Recommending Books is Hard

Swapna Krishna

Staff Writer

Swapna is the Comics Editor at Book Riot. She's a Space Columnist for Paste Magazine and writes for Syfy Wire—Fangrrls, Tor.com, Bustle, and other sites. She co-hosts a podcast called Desi Geek Girls. You can find her incessant ramblings on Twitter at @skrishna. She lives outside Philadelphia.

A lot of people I know in my real life see me as an “expert” on reading. I read more than pretty much anyone I know (again, in real life only), so my friends come to me for book recommendations, advice, and to discuss books that they’ve read. It also makes for good small talk—when people find out what I do for a living, the first question out of their mouths is usually, “So, can you recommend a book you’ve read that I’d enjoy?”

It seems like a simple, innocuous question: Tell me what to read. Discuss what you’ve been reading with me. It’s what most of us book folk love to do and don’t get to do enough—talk about books with people who aren’t sitting on the other side of a computer.

Yet, for some reason, this question provokes a slightly ridiculous level of anxiety in me. Or, rather, it’s not the question that makes me anxious—it’s the fact that I almost always, in every instance, blank on what I’ve read. I can’t remember a single title, and so I’m standing there, trying to recall anything I’ve read recently and enjoyed, and I’m sure the other person is standing there thinking, “Does this person really read? HAVE I BEEN HAD??”

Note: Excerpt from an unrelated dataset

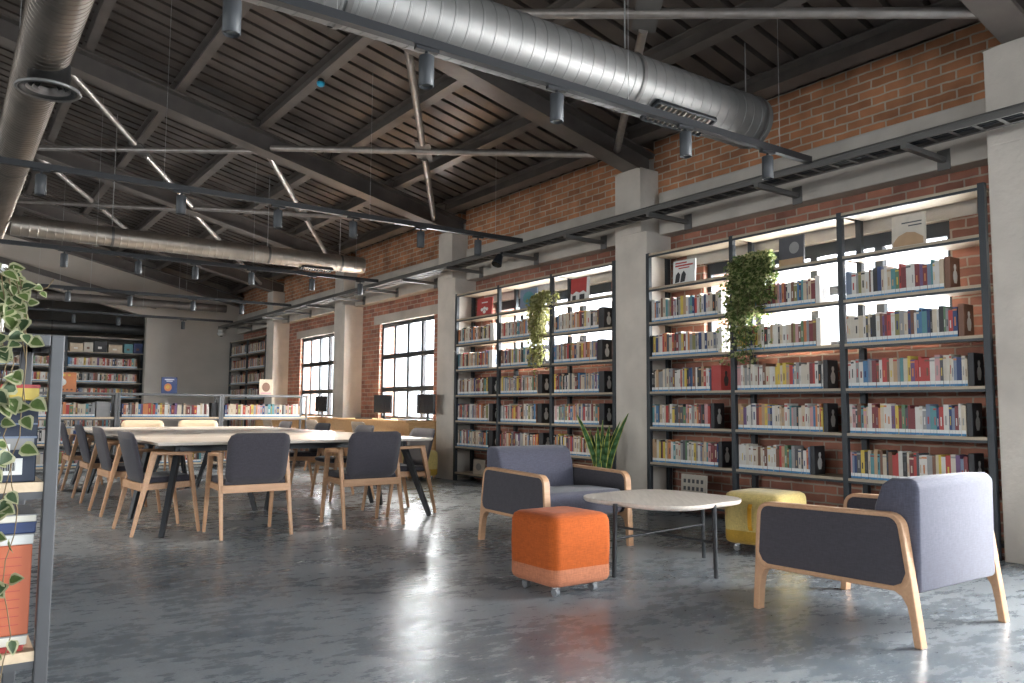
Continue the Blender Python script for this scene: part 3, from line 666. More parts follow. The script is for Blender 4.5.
# ------------------------------------------------------------------ chairs
def chair(label, group, loc, rz, width=.60, back='charcoal', inner='charcoal', seat='charcoal', cat='chair', wood='oak'):
    t = thing('dining_chair', label, cat, loc, rz, group); hw = width/2-.018
    zt = .655
    for s in (-1, 1):
        MB().beam((s*hw, -.265, 0), (s*(hw-.012), -.115, zt), .026, .026, w1=.036, h1=.05).build('leg', wood, t, bevel=.006)
        MB().beam((s*(hw-.005), .265, 0), (s*(hw-.014), .165, zt), .026, .026, w1=.036, h1=.045).build('leg', wood, t, bevel=.006)
        MB().beam((s*(hw-.012), -.14, zt+.005), (s*(hw-.014), .19, zt-.005), .04, .028).build('armrest', wood, t, bevel=.008)
        MB().beam((s*(hw-.03), -.19, .385), (s*(hw-.03), .22, .40), .022, .05).build('side_rail', wood, t, bevel=.004)
    MB().beam((-hw+.01, -.20, .388), (hw-.01, -.20, .388), .024, .062).build('back_rail', wood, t, bevel=.004)
    MB().beam((-hw+.02, .205, .392), (hw-.02, .205, .392), .024, .05).build('front_rail', wood, t, bevel=.004)
    # seat cushion
    sb = MB(); W = hw-.035
    prof = [(-.185, .43), (-.15, .462), (0, .462), (.16, .472), (.235, .462), (.25, .438), (.225, .415), (-.18, .412)]
    sb.rings([[(x, y, z+(.006 if abs(x) > W*.8 else 0)) for y, z in prof] for x in (-W, -W*.5, 0, W*.5, W)], 0, True); sb.build('seat', seat, t, bevel=.012, seg=3, smooth=True)
    # backrest: curved upholstered panel, reclined
    bb = MB(); n = 8; m = 6; BW = width/2-.045; pts = []
    for side in (0, 1):
        for j in range(m+1):
            v = j/m
            for i in range(n+1):
                u = -1+2*i/n
                z = .425+.41*v
                x = BW*u*(1-.045*(1-v)); 
                y = -.195-.105*v + .028*u*u - (.014 if side == 0 else -.014)*(1-.55*max(abs(u)**6, abs(2*v-1)**6))
                # rounded corners
                cu = max(0, abs(u)-.72)/.28; cv = max(0, abs(2*v-1)-.66)/.34; q = cu*cu+cv*cv
                if q > 1: 
                    k = 1/sqrt(q); x = math.copysign(BW*(.72+.28*cu*k), u)*(1-.045*(1-v)); vv = .5+math.copysign(.5*(.66+.34*cv*k), v-.5); z = .425+.41*vv
                pts.append((x, y, z))
    N = (n+1)*(m+1); f = []; fm = []
    for j in range(m):
        for i in range(n):
            a = j*(n+1)+i; f.append((a, a+1, a+n+2, a+n+1)); fm.append(0); f.append((N+a, N+a+n+1, N+a+n+2, N+a+1)); fm.append(1)
    edge = [i for i in range(n+1)]+[(j+1)*(n+1)+n for j in range(m)]+[m*(n+1)+i for i in range(n-1, -1, -1)]+[j*(n+1) for j in range(m-1, 0, -1)]
    for a, b in zip(edge, edge[1:]+edge[:1]): f.append((a, N+a, N+b, b)); fm.append(0)
    bb.add(pts, f, 0, True); bb.m = fm
    bb.build('backrest', [back, inner], t, smooth=True)
    return t
GC = 'chairs around the long table'
base = chair('charcoal chair with oak frame at the near table end, beside the splayed corner leg', GC, (2.13, 6.775, 0), 0)
dup(base, (3.165, 6.79, 0), 0, 'charcoal chair with oak frame at the near table end, closer to the orange ottoman', GC)
for i, (y, a) in enumerate(((7.36, 4), (8.78, 2), (10.07, 1), (11.62, 0))):
    dup(base, (1.545, y, 0), -pi/2+radians(a), 'charcoal oak-framed chair on the table side away from the windows, %s from the near end' % ORD[i], GC)
for i, (x, y) in enumerate(((3.83, 7.36), (3.85, 8.8), (3.86, 10.1), (3.86, 11.5))):
    dup(base, (x, y, 0), pi/2, 'charcoal oak-framed chair on the window side of the long table, %s from the near end' % ORD[i], GC)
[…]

I’m pretty good at small talk, so it always baffles me that this happens, and that it happens as a matter of routine. It’s not that it’s happened once, or just a few times, but unless I’ve read something earth-shattering in the last week, it happens every single time this question is asked. Which is a lot. And I read a lot, and I love a lot of what I read, so I should be able to come up with just a title or two. But I can’t. Because of the pressure.

The pressure, you ask? Yes, I answer. Recommending books when I know nothing about a person’s taste in books is hard. If you tell me, “Hey I really enjoyed The Help. What other books would I like?” I can probably spout off five books immediately that you should read. But knowing absolutely nothing about the books you’ve enjoyed makes it hard. There are just too many awesome possibilities out there.

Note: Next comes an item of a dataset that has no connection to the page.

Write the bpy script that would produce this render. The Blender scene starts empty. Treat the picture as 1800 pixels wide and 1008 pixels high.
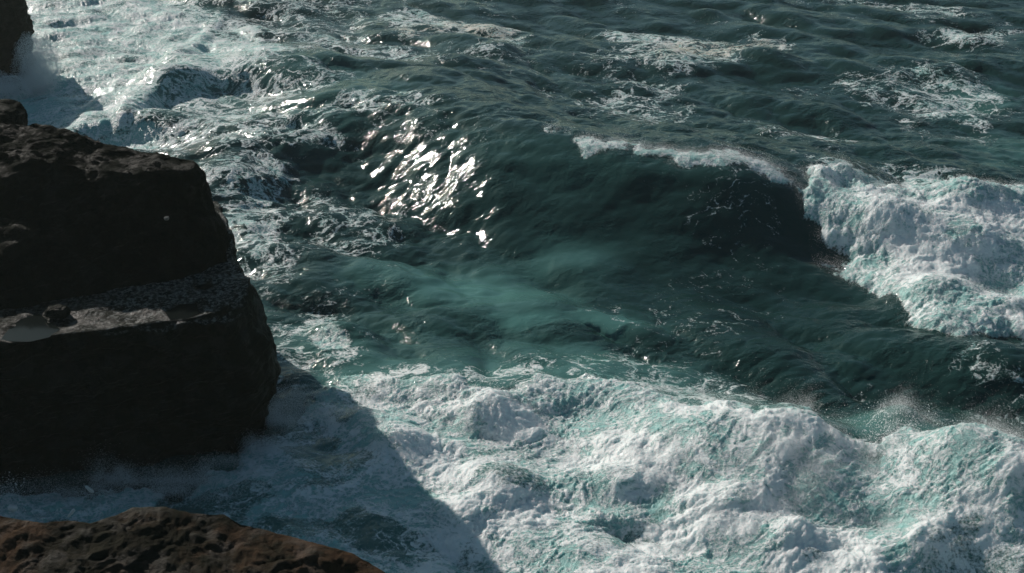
import bpy, math, random
import numpy as np
from math import radians as R

rng = np.random.default_rng(7)
random.seed(7)
S = bpy.context.scene
COL = S.collection

# ------------------------------------------------------------------ camera
CAM_H, PITCH, LENS = 35.0, 27.0, 45.0
FPX = 1800 * LENS / 36.0
cam_d = bpy.data.cameras.new("camera")
cam_d.lens, cam_d.sensor_width = LENS, 36.0
cam_d.clip_start, cam_d.clip_end = 0.5, 30000.0
cam = bpy.data.objects.new("camera", cam_d)
cam.location = (0, 0, CAM_H)
cam.rotation_euler = (R(90 - PITCH), 0, 0)
COL.objects.link(cam)
S.camera = cam

# ------------------------------------------------------------------ sky, sun, exposure
SUN_EL, SUN_AZ = 27.0, -42.0          # degrees; azimuth from +Y, negative = left
SKY_STRENGTH, SUN_STRENGTH, EXPOSURE = 0.055, 4.4, 0.0
world = bpy.data.worlds.new("World")
S.world = world
world.use_nodes = True
wn = world.node_tree.nodes
bg = wn["Background"]
sky = wn.new("ShaderNodeTexSky")
sky.sky_type = 'NISHITA'
sky.sun_disc = False
sky.sun_elevation = R(SUN_EL)
sky.sun_rotation = R(SUN_AZ)
sky.altitude = 0
sky.air_density, sky.dust_density, sky.ozone_density = 1.0, 1.0, 1.0
tint = wn.new("ShaderNodeMix")
tint.data_type, tint.blend_type = 'RGBA', 'MULTIPLY'
tint.inputs[0].default_value = 1.0
tint.inputs[7].default_value = (0.78, 1.0, 0.98, 1)
world.node_tree.links.new(sky.outputs[0], tint.inputs[6])
world.node_tree.links.new(tint.outputs[2], bg.inputs[0])
bg.inputs[1].default_value = SKY_STRENGTH
sun_d = bpy.data.lights.new("sun", 'SUN')
sun_d.energy, sun_d.angle, sun_d.color = SUN_STRENGTH, R(0.5), (1.0, 0.91, 0.84)
sun = bpy.data.objects.new("sun", sun_d)
COL.objects.link(sun)
from mathutils import Vector
HAZE = 0.00018
SUNV = Vector((math.sin(R(SUN_AZ)) * math.cos(R(SUN_EL)), math.cos(R(SUN_AZ)) * math.cos(R(SUN_EL)), math.sin(R(SUN_EL))))
sun.rotation_euler = (-SUNV).to_track_quat('-Z', 'Y').to_euler()
S.view_settings.view_transform = 'Standard'
S.view_settings.look = 'None'
S.view_settings.exposure = EXPOSURE
S.view_settings.gamma = 1.0
S.view_settings.use_curve_mapping = False
S.cycles.use_denoising = True
S.cycles.denoiser = 'OPENIMAGEDENOISE'
S.cycles.denoising_input_passes = 'RGB_ALBEDO_NORMAL'
S.cycles.denoising_prefilter = 'ACCURATE'
S.cycles.use_adaptive_sampling = False
S.cycles.max_bounces = 6
S.cycles.diffuse_bounces = 4
S.cycles.glossy_bounces = 3
S.cycles.caustics_reflective = False
S.cycles.caustics_refractive = False

# ------------------------------------------------------------------ helpers
CP, SP = math.cos(R(PITCH)), math.sin(R(PITCH))


def at(px, py, z=0.0):
    """A point of the photograph put down in the place, on the level z."""
    x, v = (px - 900) / FPX, (504 - py) / FPX
    d = (x, CP + v * SP, -SP + v * CP)
    t = (z - CAM_H) / d[2]
    return (d[0] * t, d[1] * t, z)


def smooth(a, b, x):
    t = np.clip((x - a) / (b - a), 0, 1)
    return t * t * (3 - 2 * t)


def _hash(ix, iy, iz, seed):
    h = (ix.astype(np.int64) * 374761393 + iy.astype(np.int64) * 668265263 + iz * 2147483647 + seed * 974711) & 0xffffffff
    h = ((h ^ (h >> 13)) * 1274126177) & 0xffffffff
    h = ((h ^ (h >> 16)) * 2246822519) & 0xffffffff
    return h ^ (h >> 15)


_ang = np.linspace(0, 2 * np.pi, 256, endpoint=False)
_GX, _GY = np.cos(_ang).astype(np.float32), np.sin(_ang).astype(np.float32)


def perlin(x, y, seed=0):
    x0, y0 = np.floor(x), np.floor(y)
    fx, fy = (x - x0).astype(np.float32), (y - y0).astype(np.float32)
    ix, iy = x0.astype(np.int64), y0.astype(np.int64)

    def g(dx, dy):
        h = _hash(ix + dx, iy + dy, 0, seed) & 255
        return _GX[h] * (fx - dx) + _GY[h] * (fy - dy)
    u = fx * fx * fx * (fx * (fx * 6 - 15) + 10)
    v = fy * fy * fy * (fy * (fy * 6 - 15) + 10)
    a, b = g(0, 0), g(1, 0)
    c, d = g(0, 1), g(1, 1)
    return ((a + (b - a) * u) * (1 - v) + (c + (d - c) * u) * v) * 1.5


_g3 = np.random.default_rng(3).normal(size=(256, 3))
_g3 = (_g3 / np.linalg.norm(_g3, axis=1)[:, None]).astype(np.float32)


def perlin3(p, seed=0):
    p0 = np.floor(p)
    f = (p - p0).astype(np.float32)
    i = p0.astype(np.int64)
    w = f * f * f * (f * (f * 6 - 15) + 10)
    out = np.zeros(len(p), np.float32)
    for dx in (0, 1):
        for dy in (0, 1):
            for dz in (0, 1):
                h = _hash(i[:, 0] + dx, i[:, 1] + dy, (i[:, 2] + dz) * 1103515245, seed) & 255
                gr = _g3[h]
                dd = gr[:, 0] * (f[:, 0] - dx) + gr[:, 1] * (f[:, 1] - dy) + gr[:, 2] * (f[:, 2] - dz)
                out += dd * (w[:, 0] if dx else 1 - w[:, 0]) * (w[:, 1] if dy else 1 - w[:, 1]) * (w[:, 2] if dz else 1 - w[:, 2])
    return out * 1.5


def fbm(x, y, octs, seed=0, gain=0.5):
    s, a, f = 0, 1, 1
    for k in range(octs):
        s = s + a * perlin(x * f + 17.3 * k, y * f - 9.1 * k, seed + k)
        a *= gain
        f *= 2.03
    return s


def tag(o, label=None, cat=None, kind=None, group=None):
    for k, v in (('label', label), ('category', cat), ('kind', kind), ('group', group)):
        if v:
            o[k] = v
    return o


def make_mesh(name, v, faces, material, parent=None, smooth_=True, attrs=None):
    """v (n,3), faces (m,3 or 4) -> ONE linked mesh object."""
    me = bpy.data.meshes.new(name)
    v = np.asarray(v, np.float32)
    me.vertices.add(len(v))
    me.vertices.foreach_set('co', v.ravel())
    if faces is not None and len(faces):
        faces = np.asarray(faces, np.int32)
        k = faces.shape[1]
        me.loops.add(faces.size)
        me.loops.foreach_set('vertex_index', faces.ravel())
        me.polygons.add(len(faces))
        me.polygons.foreach_set('loop_start', np.arange(0, faces.size, k, dtype=np.int32))
        if smooth_:
            me.polygons.foreach_set('use_smooth', np.ones(len(faces), bool))
    for an, av in (attrs or {}).items():
        a = me.attributes.new(an, 'FLOAT', 'POINT')
        a.data.foreach_set('value', np.asarray(av, np.float32))
    me.update(calc_edges=True)
    if material:
        me.materials.append(material)
    o = bpy.data.objects.new(name, me)
    COL.objects.link(o)
    o.parent = parent
    return o


def empty(name, loc=(0, 0, 0)):
    o = bpy.data.objects.new(name, None)
    o.location = loc
    COL.objects.link(o)
    return o


class NT:
    """Small wrapper that makes node wiring short."""

    def __init__(self, name):
        self.m = bpy.data.materials.new(name)
        self.m.use_nodes = True
        self.t = self.m.node_tree
        self.t.nodes.clear()
        self.out = self.t.nodes.new('ShaderNodeOutputMaterial')

    def n(self, typ, ins=None, **props):
        nd = self.t.nodes.new('ShaderNode' + typ)
        for k, v in props.items():
            setattr(nd, k, v)
        for k, v in (ins or {}).items():
            self.set(nd.inputs[k], v)
        return nd

    def set(self, sock, v):
        if hasattr(v, 'is_linked'):
            self.t.links.new(v, sock)
        else:
            sock.default_value = v

    def math(self, op, a, b=None, c=None, clamp=False):
        nd = self.n('Math', operation=op, use_clamp=clamp)
        for i, v in enumerate((a, b, c)):
            if v is not None:
                self.set(nd.inputs[i], v)
        return nd.outputs[0]

    def sstep(self, x, lo, hi, a=0.0, b=1.0):
        nd = self.n('MapRange', interpolation_type='SMOOTHSTEP')
        for i, v in enumerate((x, lo, hi, a, b)):
            self.set(nd.inputs[i], v)
        return nd.outputs[0]

    def noise(self, vec, scale, detail=4.0, rough=0.5, dist=0.0):
        nd = self.n('TexNoise', {'Vector': vec, 'Scale': scale, 'Detail': detail, 'Roughness': rough, 'Distortion': dist})
        return nd

    def vmath(self, op, a, b=None, scale=None):
        nd = self.n('VectorMath', operation=op)
        self.set(nd.inputs[0], a)
        if b is not None:
            self.set(nd.inputs[1], b)
        if scale is not None:
            self.set(nd.inputs['Scale'], scale)
        return nd.outputs[0]

    def mix(self, f, a, b):
        nd = self.n('Mix', data_type='RGBA')
        self.set(nd.inputs[0], f)
        self.set(nd.inputs[6], a)
        self.set(nd.inputs[7], b)
        return nd.outputs[2]

    def attr(self, name):
        return self.n('Attribute', attribute_name=name).outputs['Fac']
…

Also, if I know nothing about what you like, are you going to judge me if I recommend a book you hate? Night Film by Marisha Pessl was one of my favorite books of last year. I told everyone I know to read it; and some people came back to me slightly horrified. It’s a dark book, to be sure. They’d tried it and were very put off by how twisted the novel was. And deep down, I was wondering if they thought I was weird and twisted for enjoying it. (But you know what?? I AM WEIRD AND TWISTED AND I LIKE THAT IN MY READING.)

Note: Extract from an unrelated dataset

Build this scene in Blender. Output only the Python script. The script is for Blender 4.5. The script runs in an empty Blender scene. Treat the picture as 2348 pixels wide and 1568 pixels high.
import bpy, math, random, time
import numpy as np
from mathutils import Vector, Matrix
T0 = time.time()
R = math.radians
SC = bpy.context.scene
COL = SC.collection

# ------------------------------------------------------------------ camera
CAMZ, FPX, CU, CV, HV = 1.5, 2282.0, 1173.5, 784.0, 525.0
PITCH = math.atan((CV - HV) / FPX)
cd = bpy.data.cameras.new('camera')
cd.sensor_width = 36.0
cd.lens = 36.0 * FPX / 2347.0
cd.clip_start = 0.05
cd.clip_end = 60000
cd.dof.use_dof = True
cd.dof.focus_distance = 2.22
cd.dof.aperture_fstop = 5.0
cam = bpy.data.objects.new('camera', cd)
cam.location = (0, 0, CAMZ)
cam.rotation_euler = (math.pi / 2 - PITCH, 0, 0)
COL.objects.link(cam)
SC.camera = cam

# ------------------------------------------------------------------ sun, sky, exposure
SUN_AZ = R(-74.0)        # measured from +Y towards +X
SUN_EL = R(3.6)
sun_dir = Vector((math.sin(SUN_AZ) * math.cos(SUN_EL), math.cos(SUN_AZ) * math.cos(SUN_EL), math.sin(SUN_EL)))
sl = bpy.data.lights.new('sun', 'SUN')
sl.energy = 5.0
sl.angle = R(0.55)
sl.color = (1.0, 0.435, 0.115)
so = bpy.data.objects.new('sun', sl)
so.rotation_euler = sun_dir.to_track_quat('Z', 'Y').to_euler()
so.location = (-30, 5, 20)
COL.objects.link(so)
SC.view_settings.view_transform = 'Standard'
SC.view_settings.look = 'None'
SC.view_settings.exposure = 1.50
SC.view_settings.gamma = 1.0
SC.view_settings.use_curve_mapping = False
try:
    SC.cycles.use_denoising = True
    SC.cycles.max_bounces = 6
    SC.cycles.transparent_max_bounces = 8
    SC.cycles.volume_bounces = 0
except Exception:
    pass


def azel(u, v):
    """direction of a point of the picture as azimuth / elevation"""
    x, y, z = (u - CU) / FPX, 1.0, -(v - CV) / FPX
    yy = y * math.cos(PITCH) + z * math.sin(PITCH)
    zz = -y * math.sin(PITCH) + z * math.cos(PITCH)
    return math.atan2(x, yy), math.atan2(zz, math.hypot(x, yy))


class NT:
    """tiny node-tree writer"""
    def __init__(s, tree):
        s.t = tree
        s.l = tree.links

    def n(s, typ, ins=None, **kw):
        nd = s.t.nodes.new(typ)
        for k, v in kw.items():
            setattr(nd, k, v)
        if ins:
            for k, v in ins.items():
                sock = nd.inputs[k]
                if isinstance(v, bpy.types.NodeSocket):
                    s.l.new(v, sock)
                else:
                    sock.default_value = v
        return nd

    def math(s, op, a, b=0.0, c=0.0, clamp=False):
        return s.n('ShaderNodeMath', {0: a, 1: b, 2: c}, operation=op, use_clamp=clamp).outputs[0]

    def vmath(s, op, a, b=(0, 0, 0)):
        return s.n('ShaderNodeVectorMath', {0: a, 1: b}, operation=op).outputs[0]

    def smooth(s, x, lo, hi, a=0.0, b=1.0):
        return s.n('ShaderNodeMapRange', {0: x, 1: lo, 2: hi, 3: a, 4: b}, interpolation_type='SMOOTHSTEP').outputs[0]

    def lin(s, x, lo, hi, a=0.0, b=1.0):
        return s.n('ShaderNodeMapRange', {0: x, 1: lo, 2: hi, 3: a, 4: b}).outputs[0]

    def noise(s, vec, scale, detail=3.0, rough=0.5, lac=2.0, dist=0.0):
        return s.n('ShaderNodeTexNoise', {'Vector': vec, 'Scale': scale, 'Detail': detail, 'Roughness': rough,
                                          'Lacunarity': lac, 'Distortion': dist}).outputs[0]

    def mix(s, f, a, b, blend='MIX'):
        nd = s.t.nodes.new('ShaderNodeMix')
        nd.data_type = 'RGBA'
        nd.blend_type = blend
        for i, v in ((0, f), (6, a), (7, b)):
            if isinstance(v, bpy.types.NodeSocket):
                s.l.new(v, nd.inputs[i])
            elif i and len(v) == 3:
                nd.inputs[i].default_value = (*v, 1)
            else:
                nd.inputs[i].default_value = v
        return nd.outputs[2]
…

The fact is that there are just too many good books out there, and I want to recommend all of them to the person at a party who asked a question they thought was innocuous. I blank because I can’t think of just ONE title. I want them to get out a piece of paper and a pen so I can give them not one, not five, but fifty or a hundred titles they should immediately read. I want to whip out my spreadsheet of books (and yes, I’ve done this at a party before on my phone. I’m clearly THE PERSON YOU WANT at your party. With my easily accessible spreadsheet of books.)

In other words? The publishing industry has its issues, of course, but at the end of the day, what this post reminds me is that I’m spoiled for choice. I’d like to see many more diverse books being published, but right now?

It’s a good time to be a reader.

Do you have any issues with recommending books to people?